Traction Control Module Overview

This module implements a basic traction‑control strategy intended to limit excessive wheel slip during acceleration. The approach uses front‑wheel speeds as an estimate of vehicle speed and compares them to the driven rear‑wheel speeds to detect slip. When slip exceeds a defined threshold, the system reduces the requested torque using a PID controller.

Purpose

The goal of this traction‑control logic is to prevent rear‑wheel spin by dynamically adjusting torque output. By monitoring the difference between front and rear wheel speeds, the system attempts to maintain the driven wheels within an acceptable slip range, improving vehicle stability and acceleration performance.

Control Method

The algorithm calculates slip using the ratio:

slip = (rear wheel speed average - front wheel speed average)/(front wheel speed average)

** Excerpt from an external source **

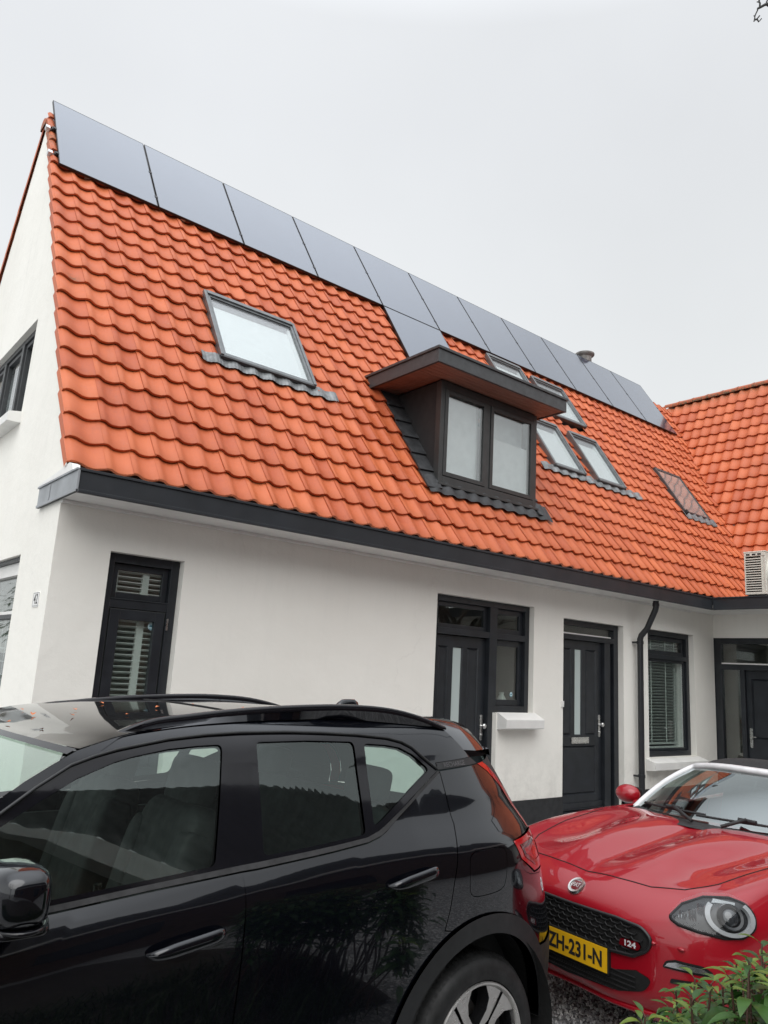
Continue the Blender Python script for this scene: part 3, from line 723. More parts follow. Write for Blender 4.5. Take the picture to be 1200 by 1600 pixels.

A PID controller is configured to reduce torque when slip exceeds a predefined threshold. The PID output directly modifies the torque request sent to the powertrain, with proportional control currently being the primary active term.

System Behavior

  • Front wheel speeds serve as a reference for true vehicle speed.
  • Rear wheel speeds represent the driven wheels, where slip is expected to occur.
  • When slip rises above the threshold, the PID controller computes a corrective torque reduction.
  • The loop continuously monitors wheel speeds and updates torque in real time.

Current Limitations

This implementation is an early prototype and is not yet suitable for on‑vehicle use. Key limitations include:

  • The PID controller is re‑initialized on every loop iteration, preventing proper integral and derivative behavior.
  • The control loop runs indefinitely without timing control, blocking other system tasks and preventing consistent update rates.
  • The slip threshold is set unrealistically high for effective traction control.
  • Wheel‑speed inputs are unfiltered, making the system sensitive to noise.
  • No safety checks or torque‑limiting constraints are implemented beyond the raw PID output.